La aldaba
Carlos Navarro Antolín
Era urgente guardar silencio, alcalde
Era doña Urraca Osorio una gran señora, residente en Sevilla, madre de Juan Alfonso de Guzmán, tercer señor de Sanlúcar. Escribe de ella el presbítero sevillano Espinosa de los Monteros, en 1627, que era "respetada de todos por su mucho valor: y amada por los muchos bienes, y mercedes, que a todas suertes de personas hacía". Sin embargo, la crueldad de Pedro I no reparó en distinciones y la mandó matar en la laguna que después fue, como ahora, Alameda de Hércules. Escrito así, de manera tan escueta como impactante, se exacerba la iracunda tiranía del rey. Sin que dar cuenta de las razones lo atempere o justifique, viene a propósito hacerlo porque se trata de unos hechos sostenidos en la tradición: "No lo expresan las Historias; pero tiénelo recibido la tradición", escribe, en 1795, el también sevillano Ortiz de Zúñiga.

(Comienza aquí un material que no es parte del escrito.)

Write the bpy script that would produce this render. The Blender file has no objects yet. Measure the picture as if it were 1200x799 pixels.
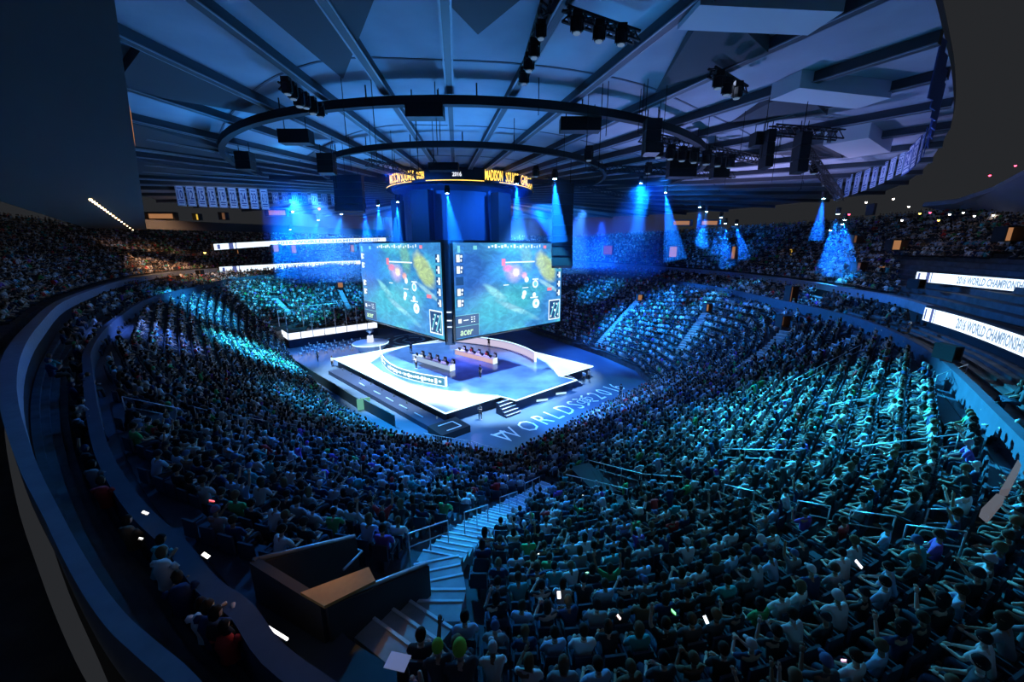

Vencedor en la batalla de Nájera, en 1367, el rey Pedro I, contra su hermanastro Enrique de Trastámara, dispone ejecutar a muchos leales a este último o a quienes se habían opuesto a las disposiciones reales durante los enfrentamientos que se suceden a lo largo de una precursora guerra civil castellana. El hijo de Urraca Osorio, Juan Alfonso de Guzmán, se había hecho fuerte en Córdoba cuando Pedro I, apoyado por tropas musulmanas del rey de Granada, pretendió rendir la ciudad, que había manifestado su adhesión al bastardo Enrique. Y cuenta Espinosa de los Monteros, de este modo, el valor de un "Guzmán Sevillano": "Estando el Rey don Pedro sobre Córdoba con los moros de Granada: y entrándola por fuerza; compadecido nuestro Don Juan Alfonso de las crueldades, y sacrilegios que comenzaba a ejecutar; se entró en la ciudad, y la defendió con el valor, y poder de un Guzmán Sevillano: echando los moros de ella". El enojo del rey fue tanto que, de vuelta a Sevilla, prendió a su madre y la ordenó quemar viva, "llorando el pueblo la crueldad nunca vista, ni oída; y la falta de tal madre, y amparo". Temiendo el rey algún motín, mandó que nadie saliese de las casas y los alguaciles de la ciudad llevaron a la señora, hasta ponerla en un palo, donde la ataron, "y sucedió este doloroso espectáculo, aquel caso tan notable de que estando presente Isabel Dávalos una criada suya, natural de Úbeda, y viendo que con las ansias de la muerte se descubría algo de los bajos, se arrojó en las llamas, y abrazándose con la ropa la cubrió; y quedó hecha ceniza juntamente con su señora: hazaña única en el mundo, y ejemplo de honestidad". Entiende el cronista que debió hacerse mayor memoria de este suplicio y, por ello: "Digno de que la prudencia, y descripción del Senado de esta ciudad hubiera puesto en la entrada de nuestra alameda, cuando puso las columnas de Hércules, y Julio César dos estatuas de alabastro, para eterna memoria de tan admirable suceso, y para freno de cualquiera acción ilícita, o licenciosa, que se intentara hacer en aquel sitio".
Allende los siglos, un paseo por la Alameda pude hacer memoria tanto al suplicio medieval como al propósito expresado por quien lo contó en 1627.